WHAT IS BEING ASKED:
Repeat exactly the stretch of lines from the line containing "Build this scene" through the line containing "from mathutils import", both included, and nothing else.

[MATERIAL FOR THE TASK start]

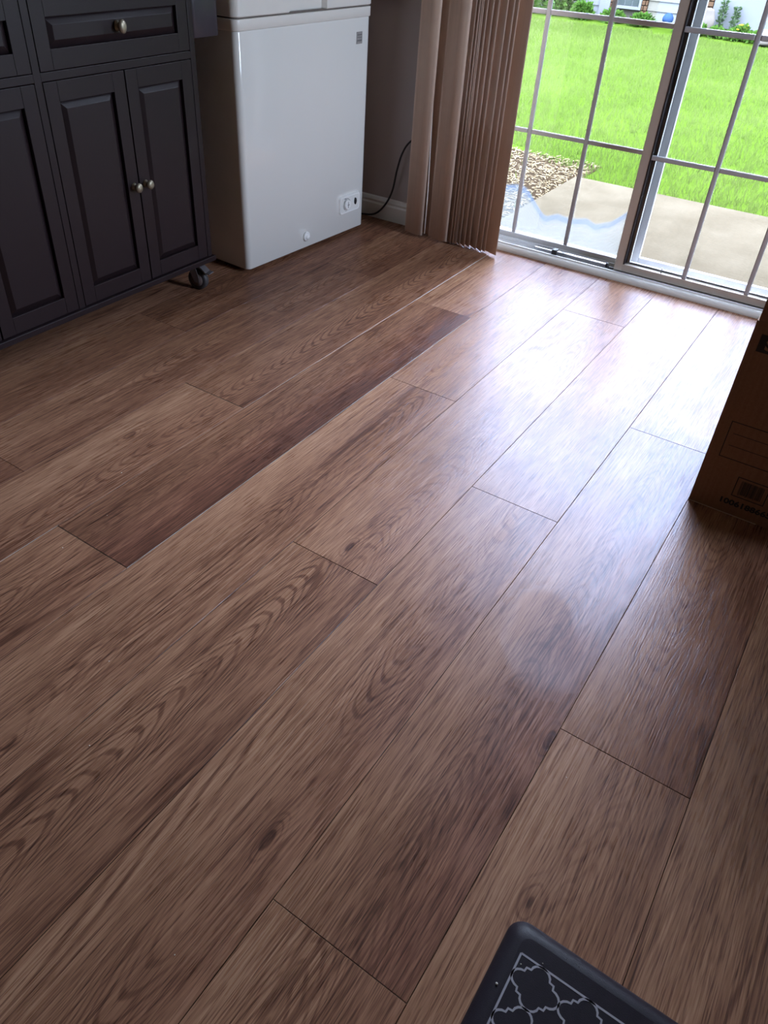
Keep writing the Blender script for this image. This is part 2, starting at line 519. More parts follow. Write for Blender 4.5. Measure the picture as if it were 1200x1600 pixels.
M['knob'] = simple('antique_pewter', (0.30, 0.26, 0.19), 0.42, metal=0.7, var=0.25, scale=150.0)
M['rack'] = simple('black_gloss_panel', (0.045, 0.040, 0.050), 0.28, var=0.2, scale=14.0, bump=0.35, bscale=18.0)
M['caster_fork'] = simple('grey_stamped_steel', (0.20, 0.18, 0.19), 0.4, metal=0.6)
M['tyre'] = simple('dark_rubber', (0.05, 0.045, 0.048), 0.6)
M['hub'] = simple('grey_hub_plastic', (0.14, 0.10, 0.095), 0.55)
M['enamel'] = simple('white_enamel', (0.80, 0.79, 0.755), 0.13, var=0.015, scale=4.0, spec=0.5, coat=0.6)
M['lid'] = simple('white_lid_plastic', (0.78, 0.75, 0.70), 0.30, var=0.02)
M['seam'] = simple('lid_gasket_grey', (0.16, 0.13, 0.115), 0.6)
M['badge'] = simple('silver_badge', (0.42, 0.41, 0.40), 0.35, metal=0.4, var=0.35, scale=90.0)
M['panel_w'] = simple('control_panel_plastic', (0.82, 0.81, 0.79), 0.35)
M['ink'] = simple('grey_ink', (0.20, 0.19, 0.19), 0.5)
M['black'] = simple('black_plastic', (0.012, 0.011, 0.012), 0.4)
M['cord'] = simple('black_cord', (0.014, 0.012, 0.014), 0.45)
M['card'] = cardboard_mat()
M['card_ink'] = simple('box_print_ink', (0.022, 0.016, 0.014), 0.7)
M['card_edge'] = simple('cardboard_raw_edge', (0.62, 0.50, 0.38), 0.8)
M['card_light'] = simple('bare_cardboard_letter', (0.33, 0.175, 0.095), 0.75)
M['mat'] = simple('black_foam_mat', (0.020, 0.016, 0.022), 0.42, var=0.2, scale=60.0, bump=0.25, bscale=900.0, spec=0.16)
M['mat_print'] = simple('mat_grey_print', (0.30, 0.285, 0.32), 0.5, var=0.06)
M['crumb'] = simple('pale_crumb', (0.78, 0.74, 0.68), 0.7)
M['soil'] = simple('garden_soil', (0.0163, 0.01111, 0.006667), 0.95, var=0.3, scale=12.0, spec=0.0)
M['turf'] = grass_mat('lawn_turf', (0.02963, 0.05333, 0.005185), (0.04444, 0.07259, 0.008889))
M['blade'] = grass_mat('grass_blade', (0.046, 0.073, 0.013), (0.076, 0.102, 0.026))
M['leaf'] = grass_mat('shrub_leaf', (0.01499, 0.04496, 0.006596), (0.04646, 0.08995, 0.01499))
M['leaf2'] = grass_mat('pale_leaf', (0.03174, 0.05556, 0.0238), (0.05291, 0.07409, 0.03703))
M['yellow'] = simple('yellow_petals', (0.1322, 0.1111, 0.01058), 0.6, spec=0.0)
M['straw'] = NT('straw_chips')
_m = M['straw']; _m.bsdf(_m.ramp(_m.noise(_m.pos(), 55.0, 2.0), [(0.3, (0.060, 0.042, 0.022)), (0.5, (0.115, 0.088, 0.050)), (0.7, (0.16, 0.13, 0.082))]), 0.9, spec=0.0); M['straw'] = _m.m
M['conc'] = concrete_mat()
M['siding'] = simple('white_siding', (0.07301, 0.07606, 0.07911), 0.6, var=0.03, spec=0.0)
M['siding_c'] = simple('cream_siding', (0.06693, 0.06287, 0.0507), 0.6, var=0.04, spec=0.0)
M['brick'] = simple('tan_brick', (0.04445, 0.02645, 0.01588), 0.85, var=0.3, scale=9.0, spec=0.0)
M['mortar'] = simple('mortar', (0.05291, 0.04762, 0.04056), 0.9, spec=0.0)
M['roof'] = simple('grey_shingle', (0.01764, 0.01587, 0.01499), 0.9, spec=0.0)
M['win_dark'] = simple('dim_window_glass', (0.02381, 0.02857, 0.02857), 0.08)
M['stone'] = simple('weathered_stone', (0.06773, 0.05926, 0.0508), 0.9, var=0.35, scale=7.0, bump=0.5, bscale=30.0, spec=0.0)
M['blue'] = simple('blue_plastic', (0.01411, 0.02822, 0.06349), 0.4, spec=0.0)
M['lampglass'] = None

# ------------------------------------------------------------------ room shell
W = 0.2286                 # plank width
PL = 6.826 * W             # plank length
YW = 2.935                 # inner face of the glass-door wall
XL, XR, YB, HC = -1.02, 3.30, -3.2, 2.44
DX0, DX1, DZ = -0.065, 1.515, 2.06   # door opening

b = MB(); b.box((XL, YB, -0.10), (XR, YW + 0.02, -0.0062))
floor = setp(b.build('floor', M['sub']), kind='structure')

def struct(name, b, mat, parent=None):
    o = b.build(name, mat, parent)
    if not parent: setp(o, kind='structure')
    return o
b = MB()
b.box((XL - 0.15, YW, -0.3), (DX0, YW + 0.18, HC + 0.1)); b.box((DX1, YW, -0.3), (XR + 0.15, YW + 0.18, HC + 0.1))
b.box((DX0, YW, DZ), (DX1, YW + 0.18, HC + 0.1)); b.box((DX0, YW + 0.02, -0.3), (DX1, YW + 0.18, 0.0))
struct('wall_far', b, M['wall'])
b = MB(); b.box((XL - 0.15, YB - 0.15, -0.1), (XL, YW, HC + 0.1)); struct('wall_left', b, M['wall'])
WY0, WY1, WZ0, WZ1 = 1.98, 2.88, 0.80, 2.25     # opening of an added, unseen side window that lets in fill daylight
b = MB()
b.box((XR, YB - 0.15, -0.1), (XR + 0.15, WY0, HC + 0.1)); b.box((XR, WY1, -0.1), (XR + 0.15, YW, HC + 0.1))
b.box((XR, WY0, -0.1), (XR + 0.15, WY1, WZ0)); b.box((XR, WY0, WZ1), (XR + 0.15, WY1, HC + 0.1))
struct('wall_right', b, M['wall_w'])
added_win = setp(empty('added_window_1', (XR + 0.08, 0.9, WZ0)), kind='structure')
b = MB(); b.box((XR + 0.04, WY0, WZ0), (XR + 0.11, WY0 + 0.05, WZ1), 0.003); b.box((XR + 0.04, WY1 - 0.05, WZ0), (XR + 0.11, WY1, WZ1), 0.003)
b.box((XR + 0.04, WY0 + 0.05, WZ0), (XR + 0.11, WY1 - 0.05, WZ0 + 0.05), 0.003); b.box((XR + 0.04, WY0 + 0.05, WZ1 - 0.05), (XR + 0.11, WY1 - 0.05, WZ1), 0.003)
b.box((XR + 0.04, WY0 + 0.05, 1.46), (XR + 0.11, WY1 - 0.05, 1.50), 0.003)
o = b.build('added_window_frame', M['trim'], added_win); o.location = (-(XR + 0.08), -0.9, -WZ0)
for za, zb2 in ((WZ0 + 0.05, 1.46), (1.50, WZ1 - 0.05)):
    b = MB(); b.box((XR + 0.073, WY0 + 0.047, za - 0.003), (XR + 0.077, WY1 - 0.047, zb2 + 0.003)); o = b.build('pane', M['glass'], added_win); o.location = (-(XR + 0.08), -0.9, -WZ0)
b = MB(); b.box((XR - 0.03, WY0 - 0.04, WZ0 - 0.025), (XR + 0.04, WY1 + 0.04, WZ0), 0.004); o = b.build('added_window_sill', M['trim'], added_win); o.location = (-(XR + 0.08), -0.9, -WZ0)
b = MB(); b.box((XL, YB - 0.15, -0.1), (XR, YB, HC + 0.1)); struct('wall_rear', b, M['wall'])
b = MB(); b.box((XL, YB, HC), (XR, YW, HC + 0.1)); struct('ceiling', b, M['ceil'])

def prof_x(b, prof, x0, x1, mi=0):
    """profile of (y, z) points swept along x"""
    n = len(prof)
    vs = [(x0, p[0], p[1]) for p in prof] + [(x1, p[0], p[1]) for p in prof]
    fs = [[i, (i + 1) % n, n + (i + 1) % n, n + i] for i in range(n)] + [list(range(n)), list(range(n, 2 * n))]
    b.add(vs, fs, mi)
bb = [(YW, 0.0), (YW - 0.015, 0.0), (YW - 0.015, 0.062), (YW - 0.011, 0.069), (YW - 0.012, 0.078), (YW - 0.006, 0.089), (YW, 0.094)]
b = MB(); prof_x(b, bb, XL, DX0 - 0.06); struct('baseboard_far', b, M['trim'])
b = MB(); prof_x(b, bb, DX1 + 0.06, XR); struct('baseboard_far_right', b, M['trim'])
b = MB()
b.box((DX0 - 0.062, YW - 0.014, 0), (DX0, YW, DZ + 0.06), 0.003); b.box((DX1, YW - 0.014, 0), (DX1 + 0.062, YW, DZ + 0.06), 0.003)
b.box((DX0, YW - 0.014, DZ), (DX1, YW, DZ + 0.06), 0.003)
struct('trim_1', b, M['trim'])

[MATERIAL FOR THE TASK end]
[MATERIAL FOR THE TASK start]

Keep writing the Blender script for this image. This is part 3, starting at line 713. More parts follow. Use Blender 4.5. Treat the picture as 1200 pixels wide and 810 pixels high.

[MATERIAL FOR THE TASK end]
[MATERIAL FOR THE TASK start]

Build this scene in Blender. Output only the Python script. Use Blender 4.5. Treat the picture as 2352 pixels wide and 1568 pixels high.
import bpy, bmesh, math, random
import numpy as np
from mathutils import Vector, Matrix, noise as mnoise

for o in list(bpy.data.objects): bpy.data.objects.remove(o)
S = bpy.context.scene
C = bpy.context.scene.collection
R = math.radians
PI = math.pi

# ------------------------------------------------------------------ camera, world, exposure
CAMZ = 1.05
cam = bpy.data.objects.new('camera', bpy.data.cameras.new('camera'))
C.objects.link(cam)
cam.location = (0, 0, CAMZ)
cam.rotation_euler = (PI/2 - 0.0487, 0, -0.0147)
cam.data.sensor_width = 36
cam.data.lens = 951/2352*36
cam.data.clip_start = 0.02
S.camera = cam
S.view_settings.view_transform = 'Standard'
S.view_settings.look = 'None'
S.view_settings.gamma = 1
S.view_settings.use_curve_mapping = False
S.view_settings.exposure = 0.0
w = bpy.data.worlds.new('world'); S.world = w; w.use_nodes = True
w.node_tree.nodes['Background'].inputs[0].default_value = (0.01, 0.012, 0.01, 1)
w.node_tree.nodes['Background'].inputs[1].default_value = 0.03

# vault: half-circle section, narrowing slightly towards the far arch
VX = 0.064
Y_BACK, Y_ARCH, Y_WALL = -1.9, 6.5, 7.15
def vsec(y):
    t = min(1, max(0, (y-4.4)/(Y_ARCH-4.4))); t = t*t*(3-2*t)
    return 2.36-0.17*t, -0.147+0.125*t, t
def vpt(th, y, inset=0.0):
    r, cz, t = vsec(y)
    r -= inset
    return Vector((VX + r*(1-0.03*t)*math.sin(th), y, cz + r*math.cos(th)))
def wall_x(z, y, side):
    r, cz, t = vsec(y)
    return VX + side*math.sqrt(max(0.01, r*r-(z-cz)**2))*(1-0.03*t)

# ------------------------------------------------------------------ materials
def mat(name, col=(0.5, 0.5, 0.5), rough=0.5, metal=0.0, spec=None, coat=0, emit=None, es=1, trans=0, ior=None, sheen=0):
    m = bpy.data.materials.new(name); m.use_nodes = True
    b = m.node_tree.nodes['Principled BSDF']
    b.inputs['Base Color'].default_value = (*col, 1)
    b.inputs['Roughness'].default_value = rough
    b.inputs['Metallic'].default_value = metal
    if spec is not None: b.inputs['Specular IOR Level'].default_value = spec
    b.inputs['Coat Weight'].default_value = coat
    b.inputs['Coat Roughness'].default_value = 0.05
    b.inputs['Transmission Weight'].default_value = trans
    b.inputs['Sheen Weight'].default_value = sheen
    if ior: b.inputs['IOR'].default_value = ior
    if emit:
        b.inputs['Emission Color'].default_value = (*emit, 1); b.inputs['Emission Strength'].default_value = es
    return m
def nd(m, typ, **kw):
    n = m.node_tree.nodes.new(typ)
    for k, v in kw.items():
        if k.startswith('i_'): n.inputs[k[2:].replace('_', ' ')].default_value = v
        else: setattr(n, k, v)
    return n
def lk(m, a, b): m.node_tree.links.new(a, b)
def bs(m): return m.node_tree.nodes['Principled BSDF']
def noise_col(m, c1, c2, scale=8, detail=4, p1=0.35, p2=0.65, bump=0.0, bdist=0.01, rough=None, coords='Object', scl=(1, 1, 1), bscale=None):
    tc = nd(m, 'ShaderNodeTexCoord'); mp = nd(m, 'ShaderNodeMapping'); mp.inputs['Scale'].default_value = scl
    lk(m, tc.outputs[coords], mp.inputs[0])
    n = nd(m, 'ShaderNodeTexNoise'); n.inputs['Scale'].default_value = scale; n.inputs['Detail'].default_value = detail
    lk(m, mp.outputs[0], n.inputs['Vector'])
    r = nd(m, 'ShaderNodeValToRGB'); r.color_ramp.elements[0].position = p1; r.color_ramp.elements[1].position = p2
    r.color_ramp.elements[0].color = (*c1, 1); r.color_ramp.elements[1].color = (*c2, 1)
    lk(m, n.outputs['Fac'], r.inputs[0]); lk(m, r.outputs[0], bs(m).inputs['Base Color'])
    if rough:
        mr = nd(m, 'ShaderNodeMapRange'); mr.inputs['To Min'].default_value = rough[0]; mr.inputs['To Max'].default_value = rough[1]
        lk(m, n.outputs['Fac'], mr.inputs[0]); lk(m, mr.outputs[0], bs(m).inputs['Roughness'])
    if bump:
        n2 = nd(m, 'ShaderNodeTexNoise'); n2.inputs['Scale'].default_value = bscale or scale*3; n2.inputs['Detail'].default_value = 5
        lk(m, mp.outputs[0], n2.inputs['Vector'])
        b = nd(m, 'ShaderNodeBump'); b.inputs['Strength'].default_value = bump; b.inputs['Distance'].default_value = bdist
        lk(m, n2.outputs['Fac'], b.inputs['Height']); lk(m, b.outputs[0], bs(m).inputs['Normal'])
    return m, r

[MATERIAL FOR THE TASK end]

RESULT OF THE EXERCISE:
Build this scene in Blender. Output only the Python script. Use Blender 4.5. Treat the picture as 2352 pixels wide and 1568 pixels high.
import bpy, bmesh, math, random
import numpy as np
from mathutils import Vector, Matrix, noise as mnoise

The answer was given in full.